Begin Entries provided

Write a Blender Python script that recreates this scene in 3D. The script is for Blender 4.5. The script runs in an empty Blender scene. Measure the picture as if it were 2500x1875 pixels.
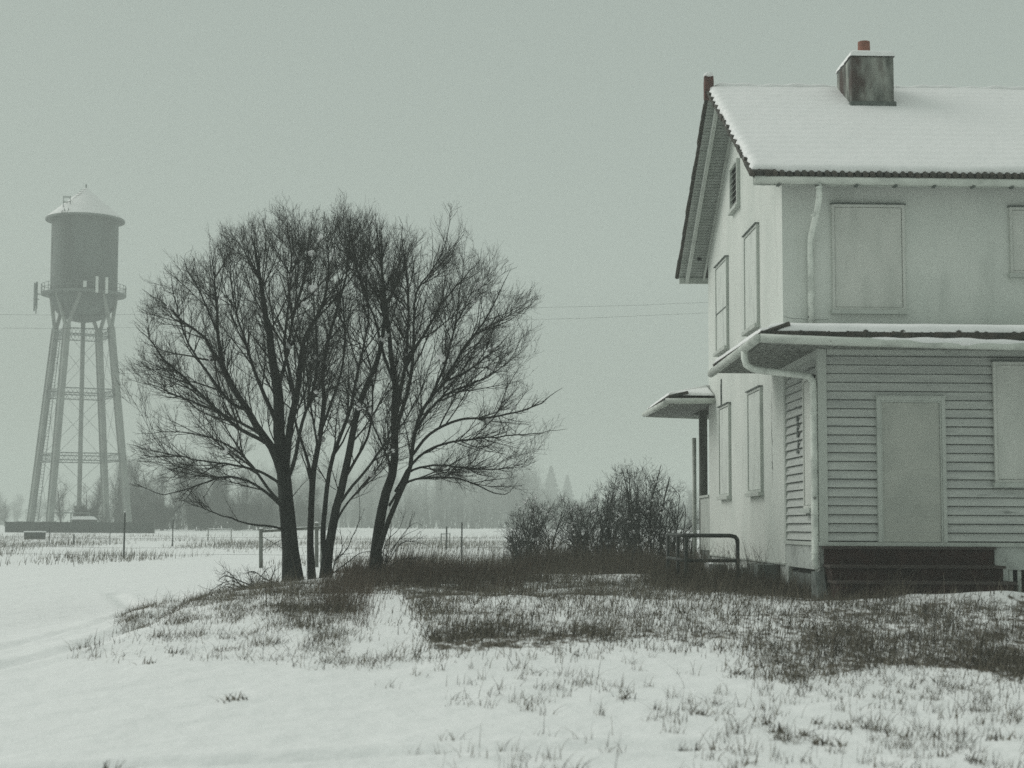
import bpy, math, random
import numpy as np
from mathutils import Matrix, Vector, Euler

R = math.radians
SC = bpy.context.scene
COL = SC.collection

# ------------------------------------------------------------------ camera
F = 3837.0                      # focal length in photo pixels (photo 2500 x 1875)
CAMZ = 1.6
PITCH, ROLL = 5.18, 0.32
cam_data = bpy.data.cameras.new("camera")
cam = bpy.data.objects.new("camera", cam_data)
COL.objects.link(cam)
cam_data.sensor_width = 36.0
cam_data.lens = F / 2500.0 * 36.0
cam_data.clip_start = 0.1
cam_data.clip_end = 6000
CM = Euler((R(90 + PITCH), 0, 0)).to_matrix() @ Matrix.Rotation(R(ROLL), 3, 'Z')
cam.matrix_world = Matrix.Translation((0, 0, CAMZ)) @ CM.to_4x4()
cam_data.dof.use_dof = True
cam_data.dof.focus_distance = 42.0
cam_data.dof.aperture_fstop = 2.0
SC.camera = cam

# ------------------------------------------------------------------ world: overcast sky
SUN_EL, SUN_AZ = 30.0, -62.0     # azimuth from +Y towards +X
w = bpy.data.worlds.new("World")
SC.world = w
w.use_nodes = True
nt = w.node_tree
bg = nt.nodes["Background"]
sky = nt.nodes.new("ShaderNodeTexSky")
sky.sky_type = 'NISHITA'
sky.sun_disc = False
sky.sun_elevation = R(SUN_EL)
sky.sun_rotation = R(SUN_AZ)
sky.dust_density = 4.0
tc = nt.nodes.new("ShaderNodeTexCoord")
sep = nt.nodes.new("ShaderNodeSeparateXYZ")
ramp = nt.nodes.new("ShaderNodeValToRGB")
ramp.color_ramp.elements[0].position = 0.0
ramp.color_ramp.elements[0].color = (2.6, 3.08, 2.76, 1)
ramp.color_ramp.elements[1].position = 0.8
ramp.color_ramp.elements[1].color = (7.2, 7.9, 7.3, 1)
e = ramp.color_ramp.elements.new(0.16); e.color = (4.35, 5.0, 4.52, 1)
e = ramp.color_ramp.elements.new(0.34); e.color = (4.1, 4.7, 4.25, 1)
mix = nt.nodes.new("ShaderNodeMix")
mix.data_type = 'RGBA'
mix.inputs[0].default_value = 0.93       # cloud cover hides nearly all of the clear sky
nt.links.new(tc.outputs["Generated"], sep.inputs[0])
nt.links.new(sep.outputs[2], ramp.inputs[0])
nt.links.new(sky.outputs[0], mix.inputs[6])
nt.links.new(ramp.outputs[0], mix.inputs[7])
dot = nt.nodes.new("ShaderNodeVectorMath"); dot.operation = 'DOT_PRODUCT'
dot.inputs[1].default_value = (-0.09, 0.20, 0.0)         # cloud is a little thinner on the far, left side
nt.links.new(tc.outputs["Generated"], dot.inputs[0])
ad = nt.nodes.new("ShaderNodeMath"); ad.inputs[1].default_value = 0.86
nt.links.new(dot.outputs["Value"], ad.inputs[0])
vm = nt.nodes.new("ShaderNodeVectorMath"); vm.operation = 'SCALE'
nt.links.new(mix.outputs[2], vm.inputs[0]); nt.links.new(ad.outputs[0], vm.inputs["Scale"])
nt.links.new(vm.outputs[0], bg.inputs[0])
bg.inputs[1].default_value = 0.10

sl = bpy.data.lights.new("sun", 'SUN')
sun = bpy.data.objects.new("sun", sl)
COL.objects.link(sun)
sl.energy = 1.8
sl.angle = R(45)
sl.color = (1.0, 0.985, 0.95)
sd = Vector((math.sin(R(SUN_AZ)) * math.cos(R(SUN_EL)), math.cos(R(SUN_AZ)) * math.cos(R(SUN_EL)), math.sin(R(SUN_EL))))
sd = Vector((-abs(sd.x), abs(sd.y) * 0.8, sd.z))
sun.rotation_euler = sd.to_track_quat('Z', 'Y').to_euler()
sun.location = (-30, 0, 60)

SC.view_settings.view_transform = 'Standard'
SC.view_settings.look = 'None'
SC.view_settings.gamma = 1.0
SC.view_settings.exposure = -0.16
SC.cycles.max_bounces = 6
SC.cycles.diffuse_bounces = 3
SC.cycles.volume_bounces = 1
SC.cycles.use_denoising = False

# ------------------------------------------------------------------ helpers
rng = np.random.default_rng(7)
random.seed(7)
CMn = np.array(CM)

def ray(px, py):
    d = CMn @ np.array([(px - 1250) / F, (937.5 - py) / F, -1.0])
    return d / d[1]                       # per metre of depth (Y)

def at(px, py, Y):
    return ray(px, py) * Y + np.array([0, 0, CAMZ])

def proj(P):
    """world points (N,3) -> photo pixels"""
    q = (np.asarray(P) - np.array([0, 0, CAMZ])) @ CMn
    return 1250 + F * q[..., 0] / -q[..., 2], 937.5 - F * q[..., 1] / -q[..., 2]

def sstep(a, b, x):
    t = np.clip((np.asarray(x, float) - a) / (b - a), 0, 1)
    return t * t * (3 - 2 * t)

def vnoise(x, y, s, seed=0):
    x = np.asarray(x, float) / s; y = np.asarray(y, float) / s
    ix = np.floor(x).astype(np.int64); iy = np.floor(y).astype(np.int64)
    fx = x - ix; fy = y - iy
    fx = fx * fx * (3 - 2 * fx); fy = fy * fy * (3 - 2 * fy)
    def h(a, b):
        n = (a * 374761393 + b * 668265263 + seed * 1442695041) & 0xffffffff
        n = ((n ^ (n >> 13)) * 1274126177) & 0xffffffff
        return ((n ^ (n >> 16)) & 0xffff) / 65535.0
    return (h(ix, iy) * (1 - fx) + h(ix + 1, iy) * fx) * (1 - fy) + (h(ix, iy + 1) * (1 - fx) + h(ix + 1, iy + 1) * fx) * fy

def fbm(x, y, s, seed=0, o=4):
    v = 0; a = 1; t = 0
    for i in range(o):
        v = v + a * vnoise(x, y, s / 2 ** i, seed + i * 17); t += a; a *= .5
    return v / t

def np_mesh(name, V, Q, mat, parent=None, smooth=False, tri=False):
    k = Q.shape[1]
    me = bpy.data.meshes.new(name)
    me.vertices.add(len(V)); me.vertices.foreach_set("co", np.ascontiguousarray(V, dtype=np.float32).ravel())
    me.loops.add(Q.size); me.loops.foreach_set("vertex_index", Q.astype(np.int32).ravel())
    me.polygons.add(len(Q))
    me.polygons.foreach_set("loop_start", np.arange(0, Q.size, k, dtype=np.int32))
    me.polygons.foreach_set("use_smooth", np.full(len(Q), smooth))
    me.update(calc_edges=True)
    me.materials.append(mat)
    o = bpy.data.objects.new(name, me)
    COL.objects.link(o)
    if parent: o.parent = parent
    return o

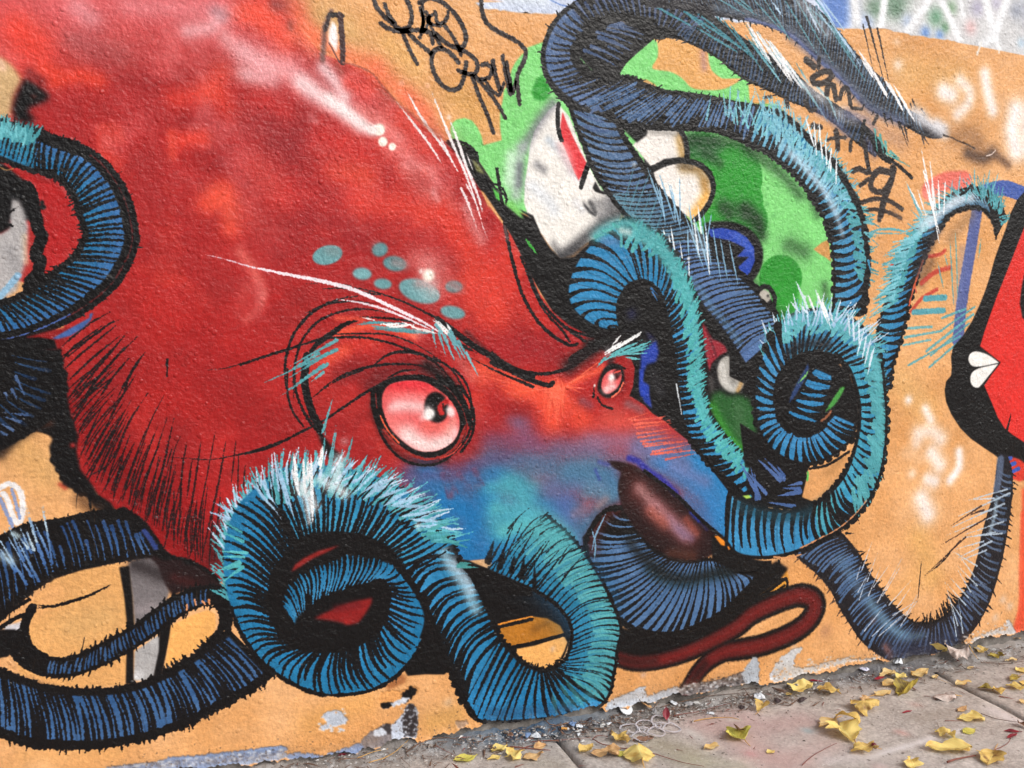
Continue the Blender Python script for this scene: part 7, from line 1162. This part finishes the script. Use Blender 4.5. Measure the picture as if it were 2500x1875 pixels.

End Entries provided

- _Set exercise_:
Go back to the entries above and restate word for word every line from the first through the one that contains "SC.camera = cam", leaving the pictures behind.

- _The reply_:
Write a Blender Python script that recreates this scene in 3D. The script is for Blender 4.5. The script runs in an empty Blender scene. Measure the picture as if it were 2500x1875 pixels.
import bpy, math, random
import numpy as np
from mathutils import Matrix, Vector, Euler

R = math.radians
SC = bpy.context.scene
COL = SC.collection

# ------------------------------------------------------------------ camera
F = 3837.0                      # focal length in photo pixels (photo 2500 x 1875)
CAMZ = 1.6
PITCH, ROLL = 5.18, 0.32
cam_data = bpy.data.cameras.new("camera")
cam = bpy.data.objects.new("camera", cam_data)
COL.objects.link(cam)
cam_data.sensor_width = 36.0
cam_data.lens = F / 2500.0 * 36.0
cam_data.clip_start = 0.1
cam_data.clip_end = 6000
CM = Euler((R(90 + PITCH), 0, 0)).to_matrix() @ Matrix.Rotation(R(ROLL), 3, 'Z')
cam.matrix_world = Matrix.Translation((0, 0, CAMZ)) @ CM.to_4x4()
cam_data.dof.use_dof = True
cam_data.dof.focus_distance = 42.0
cam_data.dof.aperture_fstop = 2.0
SC.camera = cam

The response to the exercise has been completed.